Still, it's max level.

Also: I like the idea of restricting wild-shape to-and-from the base form only.
 

bganon

Explorer
Even if it works (it's not absolutely clear to me that it does), infinite hp is usually not that great a combat ability. Being the perfect punching bag does not subdue the ancient dragon any faster, nor does it close that portal to the lower hells, nor does it stop the lich-king's ritual from draining the life force from an entire nation.

It helps preoccupy something that dishes out massive single-target damage - but if such a foe is your biggest worry at 20th level, well, congratulations at having made the world such a safe place to begin with.
 

Vowtz

First Post
Even if it works (it's not absolutely clear to me that it does), infinite hp is usually not that great a combat ability. Being the perfect punching bag does not subdue the ancient dragon any faster, nor does it close that portal to the lower hells, nor does it stop the lich-king's ritual from draining the life force from an entire nation.

It helps preoccupy something that dishes out massive single-target damage - but if such a foe is your biggest worry at 20th level, well, congratulations at having made the world such a safe place to begin with.
You are not just the gratest punching bag.
You are a full caster too, with access to 9th circle spells.
you can assume a 100~200 hp shape as a bonus action
then cast spells or attack as an action.

if someone really strong deals more than 100 damage
to you, you will assume 100~200 hp shape as a bonus
action and you are still an awesome caster.

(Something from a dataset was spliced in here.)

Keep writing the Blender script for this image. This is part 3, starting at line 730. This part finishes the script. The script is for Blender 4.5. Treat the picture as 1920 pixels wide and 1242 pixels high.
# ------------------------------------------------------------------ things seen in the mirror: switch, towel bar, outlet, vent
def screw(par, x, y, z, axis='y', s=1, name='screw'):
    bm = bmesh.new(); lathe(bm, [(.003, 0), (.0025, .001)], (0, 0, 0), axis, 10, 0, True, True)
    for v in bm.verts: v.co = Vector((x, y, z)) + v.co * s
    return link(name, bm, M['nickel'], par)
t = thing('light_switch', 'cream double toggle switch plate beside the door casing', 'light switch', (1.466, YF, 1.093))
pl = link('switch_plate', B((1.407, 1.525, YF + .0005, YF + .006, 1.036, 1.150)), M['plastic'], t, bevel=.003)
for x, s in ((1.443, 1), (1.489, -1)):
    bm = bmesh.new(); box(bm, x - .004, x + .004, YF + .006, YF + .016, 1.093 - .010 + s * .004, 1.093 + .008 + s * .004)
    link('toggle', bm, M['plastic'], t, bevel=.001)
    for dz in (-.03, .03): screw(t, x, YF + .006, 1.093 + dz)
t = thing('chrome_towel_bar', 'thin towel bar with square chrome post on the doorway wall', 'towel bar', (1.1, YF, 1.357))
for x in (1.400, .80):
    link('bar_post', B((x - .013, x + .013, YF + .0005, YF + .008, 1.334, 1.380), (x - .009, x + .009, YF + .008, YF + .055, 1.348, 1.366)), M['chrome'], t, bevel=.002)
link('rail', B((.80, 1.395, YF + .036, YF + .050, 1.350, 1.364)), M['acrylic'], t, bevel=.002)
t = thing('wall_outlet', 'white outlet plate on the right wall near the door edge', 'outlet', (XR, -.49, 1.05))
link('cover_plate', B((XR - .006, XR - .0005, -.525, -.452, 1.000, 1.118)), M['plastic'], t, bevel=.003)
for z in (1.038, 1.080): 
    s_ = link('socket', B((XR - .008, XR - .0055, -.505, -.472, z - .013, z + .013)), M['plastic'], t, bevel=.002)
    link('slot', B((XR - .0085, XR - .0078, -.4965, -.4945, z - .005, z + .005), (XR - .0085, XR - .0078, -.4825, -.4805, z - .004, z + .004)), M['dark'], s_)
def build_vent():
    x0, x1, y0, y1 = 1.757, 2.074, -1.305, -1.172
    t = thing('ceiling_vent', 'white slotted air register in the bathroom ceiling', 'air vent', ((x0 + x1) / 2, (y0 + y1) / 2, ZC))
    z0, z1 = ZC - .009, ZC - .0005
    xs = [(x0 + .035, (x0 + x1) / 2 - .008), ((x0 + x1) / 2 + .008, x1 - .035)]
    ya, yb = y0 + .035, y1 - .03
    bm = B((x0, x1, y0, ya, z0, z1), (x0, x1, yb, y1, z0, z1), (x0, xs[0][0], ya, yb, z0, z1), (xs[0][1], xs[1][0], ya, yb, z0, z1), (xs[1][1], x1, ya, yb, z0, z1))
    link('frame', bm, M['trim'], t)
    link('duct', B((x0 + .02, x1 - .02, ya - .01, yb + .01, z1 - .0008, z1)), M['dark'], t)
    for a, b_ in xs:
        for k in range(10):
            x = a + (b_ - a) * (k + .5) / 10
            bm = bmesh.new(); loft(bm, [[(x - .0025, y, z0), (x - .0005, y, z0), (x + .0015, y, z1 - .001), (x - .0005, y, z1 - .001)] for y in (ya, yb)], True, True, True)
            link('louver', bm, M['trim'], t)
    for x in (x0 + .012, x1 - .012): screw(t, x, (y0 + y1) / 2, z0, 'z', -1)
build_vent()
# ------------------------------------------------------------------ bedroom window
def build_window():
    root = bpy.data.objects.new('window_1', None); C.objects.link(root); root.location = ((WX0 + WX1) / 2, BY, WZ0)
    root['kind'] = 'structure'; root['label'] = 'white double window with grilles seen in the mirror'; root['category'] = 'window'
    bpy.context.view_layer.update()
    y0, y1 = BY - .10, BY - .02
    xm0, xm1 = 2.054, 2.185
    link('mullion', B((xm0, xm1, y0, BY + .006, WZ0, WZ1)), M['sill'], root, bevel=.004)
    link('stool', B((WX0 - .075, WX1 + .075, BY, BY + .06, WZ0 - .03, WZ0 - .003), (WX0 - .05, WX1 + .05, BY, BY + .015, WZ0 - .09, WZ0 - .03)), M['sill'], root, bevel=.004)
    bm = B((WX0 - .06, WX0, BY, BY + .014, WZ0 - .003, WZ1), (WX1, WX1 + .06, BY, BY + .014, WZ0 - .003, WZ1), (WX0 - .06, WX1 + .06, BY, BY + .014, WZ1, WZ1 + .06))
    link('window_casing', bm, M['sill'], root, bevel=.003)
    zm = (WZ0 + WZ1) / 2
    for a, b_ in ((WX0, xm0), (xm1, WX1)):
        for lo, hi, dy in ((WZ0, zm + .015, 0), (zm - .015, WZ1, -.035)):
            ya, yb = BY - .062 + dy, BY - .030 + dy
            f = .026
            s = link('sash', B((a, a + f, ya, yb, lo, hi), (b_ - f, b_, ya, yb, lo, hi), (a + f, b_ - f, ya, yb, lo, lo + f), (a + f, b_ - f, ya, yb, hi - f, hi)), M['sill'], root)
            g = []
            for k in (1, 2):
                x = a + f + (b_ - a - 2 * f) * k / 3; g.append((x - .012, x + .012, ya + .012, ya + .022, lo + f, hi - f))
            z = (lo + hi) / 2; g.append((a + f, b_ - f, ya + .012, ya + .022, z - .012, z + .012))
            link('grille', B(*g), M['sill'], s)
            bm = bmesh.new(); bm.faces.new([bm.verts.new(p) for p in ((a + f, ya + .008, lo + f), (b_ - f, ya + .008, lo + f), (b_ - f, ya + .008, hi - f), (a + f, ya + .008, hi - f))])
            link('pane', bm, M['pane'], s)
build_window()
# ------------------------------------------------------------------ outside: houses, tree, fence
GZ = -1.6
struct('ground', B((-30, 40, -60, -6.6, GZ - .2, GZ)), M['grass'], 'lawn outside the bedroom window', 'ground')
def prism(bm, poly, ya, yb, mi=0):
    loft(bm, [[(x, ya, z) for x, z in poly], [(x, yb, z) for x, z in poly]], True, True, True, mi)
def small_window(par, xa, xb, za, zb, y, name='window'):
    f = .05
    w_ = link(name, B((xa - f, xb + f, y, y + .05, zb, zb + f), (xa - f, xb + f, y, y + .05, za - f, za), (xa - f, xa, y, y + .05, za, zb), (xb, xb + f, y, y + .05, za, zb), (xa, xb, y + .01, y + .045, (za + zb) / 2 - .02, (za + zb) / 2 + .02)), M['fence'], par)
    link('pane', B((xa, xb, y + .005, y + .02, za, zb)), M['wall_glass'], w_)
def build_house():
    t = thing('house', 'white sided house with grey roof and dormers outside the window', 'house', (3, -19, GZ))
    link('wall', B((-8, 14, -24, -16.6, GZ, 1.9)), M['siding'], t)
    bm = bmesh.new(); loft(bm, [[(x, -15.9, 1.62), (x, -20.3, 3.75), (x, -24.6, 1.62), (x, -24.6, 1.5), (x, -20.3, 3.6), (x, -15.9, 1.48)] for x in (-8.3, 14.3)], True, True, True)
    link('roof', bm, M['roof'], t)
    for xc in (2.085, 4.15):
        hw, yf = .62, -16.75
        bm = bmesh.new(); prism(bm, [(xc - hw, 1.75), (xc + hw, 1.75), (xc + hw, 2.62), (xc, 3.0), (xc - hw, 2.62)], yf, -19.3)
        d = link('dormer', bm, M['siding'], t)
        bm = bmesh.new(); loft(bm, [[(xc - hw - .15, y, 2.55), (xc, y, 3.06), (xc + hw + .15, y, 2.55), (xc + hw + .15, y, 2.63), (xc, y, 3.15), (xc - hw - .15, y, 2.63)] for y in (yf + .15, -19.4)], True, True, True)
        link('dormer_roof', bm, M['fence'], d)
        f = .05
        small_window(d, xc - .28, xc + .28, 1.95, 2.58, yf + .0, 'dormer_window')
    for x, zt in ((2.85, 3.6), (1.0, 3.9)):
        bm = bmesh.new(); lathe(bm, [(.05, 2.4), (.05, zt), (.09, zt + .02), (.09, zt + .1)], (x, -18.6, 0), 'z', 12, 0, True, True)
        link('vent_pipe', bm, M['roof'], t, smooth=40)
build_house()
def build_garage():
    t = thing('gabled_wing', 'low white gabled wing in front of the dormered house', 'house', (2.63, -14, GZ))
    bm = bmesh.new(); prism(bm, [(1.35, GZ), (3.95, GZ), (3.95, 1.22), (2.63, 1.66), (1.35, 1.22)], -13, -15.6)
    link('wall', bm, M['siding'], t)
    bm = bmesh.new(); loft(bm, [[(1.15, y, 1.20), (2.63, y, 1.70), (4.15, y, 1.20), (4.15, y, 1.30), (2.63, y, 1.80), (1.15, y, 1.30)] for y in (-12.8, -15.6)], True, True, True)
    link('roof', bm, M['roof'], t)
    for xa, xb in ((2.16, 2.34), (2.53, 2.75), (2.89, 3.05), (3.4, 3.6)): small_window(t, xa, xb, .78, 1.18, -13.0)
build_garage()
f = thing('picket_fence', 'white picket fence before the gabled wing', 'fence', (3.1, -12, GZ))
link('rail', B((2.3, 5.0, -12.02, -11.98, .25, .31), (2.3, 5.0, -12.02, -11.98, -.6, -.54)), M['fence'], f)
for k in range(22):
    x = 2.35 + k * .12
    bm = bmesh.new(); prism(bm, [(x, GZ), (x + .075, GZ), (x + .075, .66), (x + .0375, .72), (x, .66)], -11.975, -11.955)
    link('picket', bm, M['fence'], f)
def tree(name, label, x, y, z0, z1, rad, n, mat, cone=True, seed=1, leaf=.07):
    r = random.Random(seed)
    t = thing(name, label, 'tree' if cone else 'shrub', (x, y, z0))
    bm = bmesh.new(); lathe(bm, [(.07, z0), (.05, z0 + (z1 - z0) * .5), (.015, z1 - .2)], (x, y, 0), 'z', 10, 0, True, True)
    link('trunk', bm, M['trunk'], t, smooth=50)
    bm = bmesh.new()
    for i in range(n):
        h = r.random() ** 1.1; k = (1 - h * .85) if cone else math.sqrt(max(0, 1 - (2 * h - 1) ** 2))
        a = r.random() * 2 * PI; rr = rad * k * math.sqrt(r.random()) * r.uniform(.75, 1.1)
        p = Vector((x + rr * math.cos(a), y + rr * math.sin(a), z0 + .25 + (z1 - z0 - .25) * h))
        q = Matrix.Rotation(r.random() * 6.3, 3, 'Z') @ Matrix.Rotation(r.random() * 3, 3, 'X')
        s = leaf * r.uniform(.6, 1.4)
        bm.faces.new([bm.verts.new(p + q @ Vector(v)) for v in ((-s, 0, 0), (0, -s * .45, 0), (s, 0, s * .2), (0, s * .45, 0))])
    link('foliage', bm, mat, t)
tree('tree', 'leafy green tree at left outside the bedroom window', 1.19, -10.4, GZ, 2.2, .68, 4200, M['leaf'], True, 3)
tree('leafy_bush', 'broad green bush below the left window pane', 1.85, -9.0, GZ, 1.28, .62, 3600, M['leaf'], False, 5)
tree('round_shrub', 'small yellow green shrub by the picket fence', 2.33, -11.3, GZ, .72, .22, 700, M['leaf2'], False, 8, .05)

On top of that there is the versatility of having many
different forms.


When I saw that for the first time I thought I
misinterpreted the rules, but thanks to the internet
People :cool: now I know it was no mistake.:-S
 

ambroseji

Explorer
Hiya
You KEEP ALL DAMAGE that you have taken in your forms. If you have 50hp as a human druid, change into a wolf, take 10 damage, change into human, change into tiger, take 35 damage, change back into human....you would have 5hp left (50, -10, -35 = 5). You don't "heal" anything. If you had changed into a brown bear in stead of a dog, and taken 30 points there, you'd be in real trouble after changing back into human from tiger...you'd change back with less than 0hp (50, -30, -35 = -15). So, basically, you never have "more" hp than your actual character does, but you can try and save your butt if your 'actual' hp are low. In other words, you have 50 max, have taken 47, so you have 3hp left; turn into a tiger and you now have 37hp (tigers average)...you could make a run for it, take some damage, then when the shape runs out, revert into human form with less than 0hp...

This isn't accurate at all.

From the PHB pg. 67: "When you transform, you assume the beast's hit points and Hit Dice. When you revert to your normal form, you return to the number of hit points you had before you transformed."
 

I think they just underpowered the other classes' level 20 abilities.

A druid 20 can wildshape each round.

A bard 20 can . . . get one use of bardic inspiration at the start of each encounter if he's already out.

Screw that. Let the bard 20 have unlimited inspiration.